** START SOURCE MATERIAL **
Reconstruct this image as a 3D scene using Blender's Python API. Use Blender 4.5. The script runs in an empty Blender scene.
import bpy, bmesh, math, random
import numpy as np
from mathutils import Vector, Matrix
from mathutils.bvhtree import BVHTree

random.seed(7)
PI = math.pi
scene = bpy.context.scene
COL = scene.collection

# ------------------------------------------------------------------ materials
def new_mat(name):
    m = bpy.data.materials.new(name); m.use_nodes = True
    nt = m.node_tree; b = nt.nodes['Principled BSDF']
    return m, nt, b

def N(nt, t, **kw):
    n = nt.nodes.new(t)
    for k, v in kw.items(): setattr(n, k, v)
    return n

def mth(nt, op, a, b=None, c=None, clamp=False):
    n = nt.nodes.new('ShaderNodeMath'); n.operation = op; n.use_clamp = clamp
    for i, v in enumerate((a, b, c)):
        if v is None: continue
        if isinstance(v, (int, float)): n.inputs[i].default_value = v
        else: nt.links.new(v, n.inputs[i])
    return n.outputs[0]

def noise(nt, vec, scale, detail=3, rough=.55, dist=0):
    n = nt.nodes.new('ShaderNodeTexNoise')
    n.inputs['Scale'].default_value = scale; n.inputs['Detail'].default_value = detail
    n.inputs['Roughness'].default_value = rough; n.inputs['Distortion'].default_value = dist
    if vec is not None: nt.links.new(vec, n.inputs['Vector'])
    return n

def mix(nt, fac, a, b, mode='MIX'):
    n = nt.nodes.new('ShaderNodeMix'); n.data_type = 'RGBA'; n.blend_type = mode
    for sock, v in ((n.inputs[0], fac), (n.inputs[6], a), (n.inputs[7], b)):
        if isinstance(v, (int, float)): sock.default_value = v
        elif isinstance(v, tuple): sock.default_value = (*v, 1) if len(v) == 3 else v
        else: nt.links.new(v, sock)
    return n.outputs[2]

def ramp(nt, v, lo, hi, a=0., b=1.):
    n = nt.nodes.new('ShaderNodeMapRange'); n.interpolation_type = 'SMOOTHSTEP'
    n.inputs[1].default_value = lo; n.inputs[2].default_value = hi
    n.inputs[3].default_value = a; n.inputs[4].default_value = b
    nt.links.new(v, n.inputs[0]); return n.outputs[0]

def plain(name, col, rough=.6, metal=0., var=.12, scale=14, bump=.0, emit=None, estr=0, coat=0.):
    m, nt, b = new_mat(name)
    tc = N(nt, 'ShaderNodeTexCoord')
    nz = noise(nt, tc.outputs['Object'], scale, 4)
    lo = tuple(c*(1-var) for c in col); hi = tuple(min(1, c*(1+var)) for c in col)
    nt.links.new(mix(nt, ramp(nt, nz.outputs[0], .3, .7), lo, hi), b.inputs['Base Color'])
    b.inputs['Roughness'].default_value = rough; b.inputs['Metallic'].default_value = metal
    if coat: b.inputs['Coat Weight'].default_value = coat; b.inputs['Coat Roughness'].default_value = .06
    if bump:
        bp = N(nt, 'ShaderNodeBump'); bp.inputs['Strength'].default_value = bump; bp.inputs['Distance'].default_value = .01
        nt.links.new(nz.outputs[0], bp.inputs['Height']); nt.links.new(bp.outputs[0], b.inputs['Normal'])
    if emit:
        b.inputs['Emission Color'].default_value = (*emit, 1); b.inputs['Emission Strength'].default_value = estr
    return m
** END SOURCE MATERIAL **
- _TASK_: Retype all of the data shown above, word for word.

- _CORRECT RESULT_:
Reconstruct this image as a 3D scene using Blender's Python API. Use Blender 4.5. The script runs in an empty Blender scene.
import bpy, bmesh, math, random
import numpy as np
from mathutils import Vector, Matrix
from mathutils.bvhtree import BVHTree

random.seed(7)
PI = math.pi
scene = bpy.context.scene
COL = scene.collection

# ------------------------------------------------------------------ materials
def new_mat(name):
    m = bpy.data.materials.new(name); m.use_nodes = True
    nt = m.node_tree; b = nt.nodes['Principled BSDF']
    return m, nt, b

def N(nt, t, **kw):
    n = nt.nodes.new(t)
    for k, v in kw.items(): setattr(n, k, v)
    return n

def mth(nt, op, a, b=None, c=None, clamp=False):
    n = nt.nodes.new('ShaderNodeMath'); n.operation = op; n.use_clamp = clamp
    for i, v in enumerate((a, b, c)):
        if v is None: continue
        if isinstance(v, (int, float)): n.inputs[i].default_value = v
        else: nt.links.new(v, n.inputs[i])
    return n.outputs[0]

def noise(nt, vec, scale, detail=3, rough=.55, dist=0):
    n = nt.nodes.new('ShaderNodeTexNoise')
    n.inputs['Scale'].default_value = scale; n.inputs['Detail'].default_value = detail
    n.inputs['Roughness'].default_value = rough; n.inputs['Distortion'].default_value = dist
    if vec is not None: nt.links.new(vec, n.inputs['Vector'])
    return n

def mix(nt, fac, a, b, mode='MIX'):
    n = nt.nodes.new('ShaderNodeMix'); n.data_type = 'RGBA'; n.blend_type = mode
    for sock, v in ((n.inputs[0], fac), (n.inputs[6], a), (n.inputs[7], b)):
        if isinstance(v, (int, float)): sock.default_value = v
        elif isinstance(v, tuple): sock.default_value = (*v, 1) if len(v) == 3 else v
        else: nt.links.new(v, sock)
    return n.outputs[2]

def ramp(nt, v, lo, hi, a=0., b=1.):
    n = nt.nodes.new('ShaderNodeMapRange'); n.interpolation_type = 'SMOOTHSTEP'
    n.inputs[1].default_value = lo; n.inputs[2].default_value = hi
    n.inputs[3].default_value = a; n.inputs[4].default_value = b
    nt.links.new(v, n.inputs[0]); return n.outputs[0]

def plain(name, col, rough=.6, metal=0., var=.12, scale=14, bump=.0, emit=None, estr=0, coat=0.):
    m, nt, b = new_mat(name)
    tc = N(nt, 'ShaderNodeTexCoord')
    nz = noise(nt, tc.outputs['Object'], scale, 4)
    lo = tuple(c*(1-var) for c in col); hi = tuple(min(1, c*(1+var)) for c in col)
    nt.links.new(mix(nt, ramp(nt, nz.outputs[0], .3, .7), lo, hi), b.inputs['Base Color'])
    b.inputs['Roughness'].default_value = rough; b.inputs['Metallic'].default_value = metal
    if coat: b.inputs['Coat Weight'].default_value = coat; b.inputs['Coat Roughness'].default_value = .06
    if bump:
        bp = N(nt, 'ShaderNodeBump'); bp.inputs['Strength'].default_value = bump; bp.inputs['Distance'].default_value = .01
        nt.links.new(nz.outputs[0], bp.inputs['Height']); nt.links.new(bp.outputs[0], b.inputs['Normal'])
    if emit:
        b.inputs['Emission Color'].default_value = (*emit, 1); b.inputs['Emission Strength'].default_value = estr
    return m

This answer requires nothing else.